Homebuyers do not make sizeable good faith deposits, so giving a larger deposit will not drastically affect your monthly mortgage payments. However, making a large down payment will reduce the amount you owe each month on your mortgage, giving you the flexibility to make higher payments that pay off your mortgage quickly.

What are the different kinds of mortgages?

Homebuyers can utilize different varieties of loans to finance their home. Many homebuyers use conventional mortgages that are funded through private lenders and not through the government. Conventional mortgages are typically less expensive than government-backed mortgages, but homebuyers must meet stricter requirements to qualify. Additionally, lenders prefer that homebuyers put 20% toward their down payment and require that those who put down less acquire private mortgage insurance (PMI). Borrowers can use a private lender or one of two government-insured agencies, Fannie Mae or Freddie Mac, to obtain a conventional mortgage.

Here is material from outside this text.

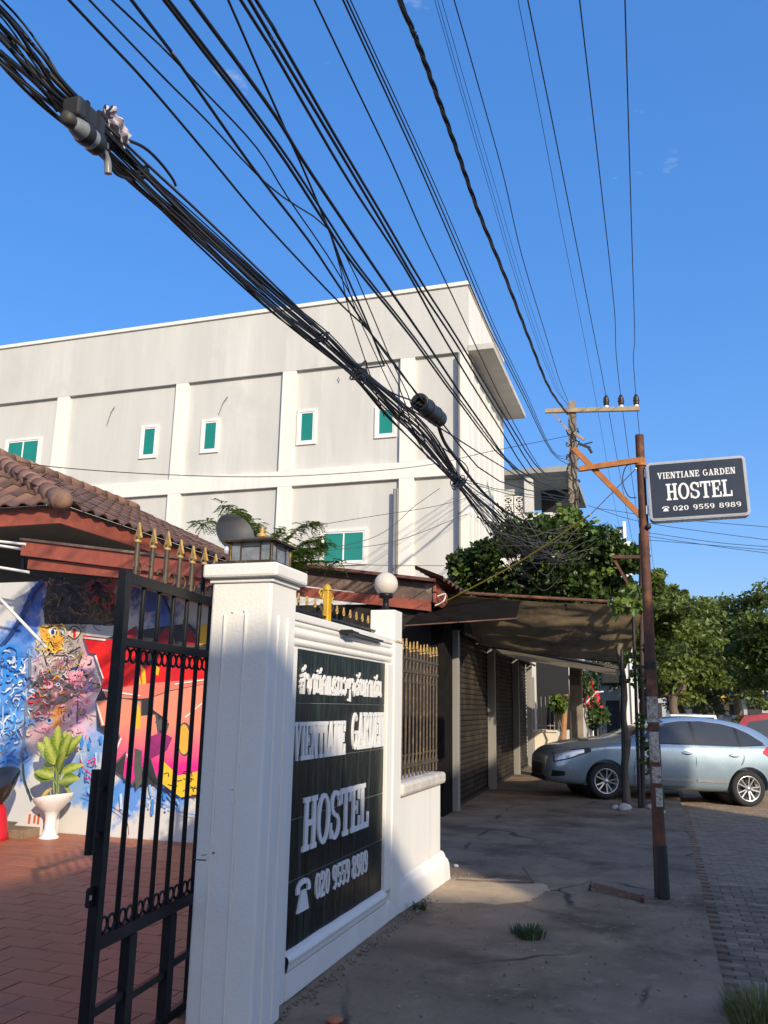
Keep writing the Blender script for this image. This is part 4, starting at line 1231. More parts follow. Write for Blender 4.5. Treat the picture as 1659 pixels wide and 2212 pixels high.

Government-backed loans are also a popular option for homeowners who may not qualify for conventional mortgages. Three federal agencies insure mortgages, including the FederalFederal Housing Administration (FHA), the U.S. Department of Agriculture (USDA), and the Department of Veterans Affairs (VA). Each mortgage has different requirements, like a borrower who seeks a USDA loan must purchase a home in a rural area. Potential borrowers should review the various conditions and find a private lender who provides that type of mortgage.

Those looking to finance a home but who seek a lower interest rate can consider an adjustable rate mortgage (ARM). With this type of mortgage, the interest rate adjusts based on current market value, where homeowners typically start with a lower interest rate that increases as the term progresses. Homeowners have a several year-long period at the start of the loan with a fixed, low interest rate, that then becomes subject to fluctuation when the adjustment period begins. Homeowners who choose this kind of mortgage should exercise caution and know that they may need to adjust their budgets down the line.

Homebuyers can also finance their purchase with a jumbo loan if they purchase a home where they require coverage that exceeds the conventional conforming loan amount. Since borrowers receive more funding through a jumbo loan, they must meet more stringent requirements. Jumbo loans are non-conforming loans which still categorize as conventional loans.